Industries are taking steps to make the changes needed to cut CO2 emissions. At the conference, for example, negotiators and delegates acknowledged that transportation has the highest growth in carbon dioxide emissions of any industrial sector. Initiatives are being launched that are projected to reduce emission in this sector by 50% in 2050. Pledges to develop nearly zero carbon buildings have been made by 16 major European firms.

More than 40 technology firms, the latest of which is Google, have joined the renewable energy initiative. Four hundred companies have joined the We Mean Business initiative, pledging to work towards a low-carbon economy. Across industries everywhere, innovative technologies are being developed in response to the need for change.

What about the plastics industry? The production of conventional virgin plastics is a relatively carbon heavy process. Studies have shown that the highest emissions occur during the manufacturing of the raw material, which is the carbon footprint of products made from recycled plastics is consistently found to be significantly lower. Plastics derived from renewable resources (biomass), too, generally score much better.

A study from PlasticsEurope (Brussels, Belgium) and Austrian sustainability consultancy denkstatt (Vienna, Austria) entitled, "The impact of plastics on life cycle energy consumption and greenhouse gas emissions in Europe," found, for example, that on average, PE film based on renewable resources “shows an advantage of 2 to 3 kg CO2 per kg PE compared to PE film derived from fossil resources.”

According to Berlin-based European Bioplastics, feedstocks for bio-based plastics not only offer the combined advantages of availability and renewability, life cycle analyses have shown that their use can reduce CO2 emissions by 30-80% compared to conventional plastics (depending on the material and application).

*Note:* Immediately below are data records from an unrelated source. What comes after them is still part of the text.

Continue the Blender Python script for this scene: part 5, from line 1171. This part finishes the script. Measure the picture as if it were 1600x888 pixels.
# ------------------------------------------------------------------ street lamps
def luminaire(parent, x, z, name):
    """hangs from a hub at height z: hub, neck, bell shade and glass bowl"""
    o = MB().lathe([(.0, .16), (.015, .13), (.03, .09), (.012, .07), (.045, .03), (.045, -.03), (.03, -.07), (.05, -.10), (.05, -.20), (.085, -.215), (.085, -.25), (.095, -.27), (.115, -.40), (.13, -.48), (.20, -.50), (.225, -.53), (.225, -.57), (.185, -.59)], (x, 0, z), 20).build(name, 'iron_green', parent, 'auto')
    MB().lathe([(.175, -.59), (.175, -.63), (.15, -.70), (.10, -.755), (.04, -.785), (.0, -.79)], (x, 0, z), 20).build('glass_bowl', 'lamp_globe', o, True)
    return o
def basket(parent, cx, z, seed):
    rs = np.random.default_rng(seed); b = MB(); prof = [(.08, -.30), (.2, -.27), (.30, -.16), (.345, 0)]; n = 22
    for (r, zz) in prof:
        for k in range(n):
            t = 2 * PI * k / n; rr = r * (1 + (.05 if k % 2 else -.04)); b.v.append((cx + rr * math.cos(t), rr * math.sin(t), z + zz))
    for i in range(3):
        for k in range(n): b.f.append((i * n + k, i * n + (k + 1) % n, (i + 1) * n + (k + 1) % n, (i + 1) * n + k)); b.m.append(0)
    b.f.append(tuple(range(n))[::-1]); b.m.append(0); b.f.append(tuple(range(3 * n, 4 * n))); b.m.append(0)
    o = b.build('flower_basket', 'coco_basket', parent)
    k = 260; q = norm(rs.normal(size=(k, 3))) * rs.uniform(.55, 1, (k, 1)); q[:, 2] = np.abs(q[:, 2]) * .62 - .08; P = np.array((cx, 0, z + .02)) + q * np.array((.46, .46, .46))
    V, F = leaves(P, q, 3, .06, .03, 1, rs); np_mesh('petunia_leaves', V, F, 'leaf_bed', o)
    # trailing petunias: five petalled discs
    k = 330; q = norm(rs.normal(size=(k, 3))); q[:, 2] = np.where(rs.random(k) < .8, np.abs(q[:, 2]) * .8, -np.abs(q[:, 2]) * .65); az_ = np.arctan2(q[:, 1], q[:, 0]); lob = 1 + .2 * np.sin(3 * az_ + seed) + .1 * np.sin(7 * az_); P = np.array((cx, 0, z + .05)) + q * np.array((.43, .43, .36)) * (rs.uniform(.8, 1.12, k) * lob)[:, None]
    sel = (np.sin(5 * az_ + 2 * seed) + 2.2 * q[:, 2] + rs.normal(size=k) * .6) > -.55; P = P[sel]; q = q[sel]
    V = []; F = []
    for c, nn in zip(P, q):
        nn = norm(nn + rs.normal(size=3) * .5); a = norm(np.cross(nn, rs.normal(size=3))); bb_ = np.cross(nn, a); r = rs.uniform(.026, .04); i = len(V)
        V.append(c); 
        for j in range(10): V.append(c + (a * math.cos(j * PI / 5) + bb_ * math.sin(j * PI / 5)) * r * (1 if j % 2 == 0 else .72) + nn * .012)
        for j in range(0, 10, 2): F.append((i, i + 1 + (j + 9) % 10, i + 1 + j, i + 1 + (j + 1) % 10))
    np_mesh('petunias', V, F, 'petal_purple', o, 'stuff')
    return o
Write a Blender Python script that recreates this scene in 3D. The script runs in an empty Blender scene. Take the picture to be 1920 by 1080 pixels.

And, while we’re on the topic, just to be sure we all know what biobased plastics are: biobased plastics are plastics derived from renewable resources. They can be biodegradable. But they certainly don’t have to be. In fact, the most common biobased plastics—bio PET and bio PE—are not. They are biobased because they are made, at least in part, from bio-monomers.

To which I add the obvious point that, exactly like conventional plastics, they can be incinerated, recycled or composted (oil-based PBAT, for example, is just as compostable as some types of PLA). They are most emphatically not a solution for litter, nor are they meant to be. What we need are much better waste management systems and for more responsible attitudes towards plastic waste. But that’s a different discussion entirely.

Conventional plastics obviously have a head start—they’ve been around for over a hundred years and they’ve proved their value as enablers of innovation and economic progress. Biobased plastics are at the very beginning of their development, and have a lot of catching up to do. As a speaker at this year’s International Conference on Biobased Materials in Cologne, pointed out, we still have so much to discover about renewable resources. Until now, he said, we’ve mainly concentrated on imitating what is possible with oil. “Why limit ourselves in this way? There are a lot of exciting possibilities are out there,” he declared. ”We’ve barely even scratched the surface!”

Plastic is an incredibly important material, and in the past it has brought a great deal of good. So why not embrace the advances made in the area of biobased and renewable feedstocks and move forward—just as industries ranging from textiles and transportation to energy and construction are doing? So that plastics continues to be the innovative, dynamic industry it has always been? Because we need plastic materials—we just need them to impact to a far lower degree on the environment.

Bloomberg got it wrong. It’s not a war on plastics, at all. It’s a war on those who can’t, or won’t see what’s happening around us; on passivity and on those who seem to think green is a dirty word. It’s not. Green is the future. Otherwise, we might just not have one.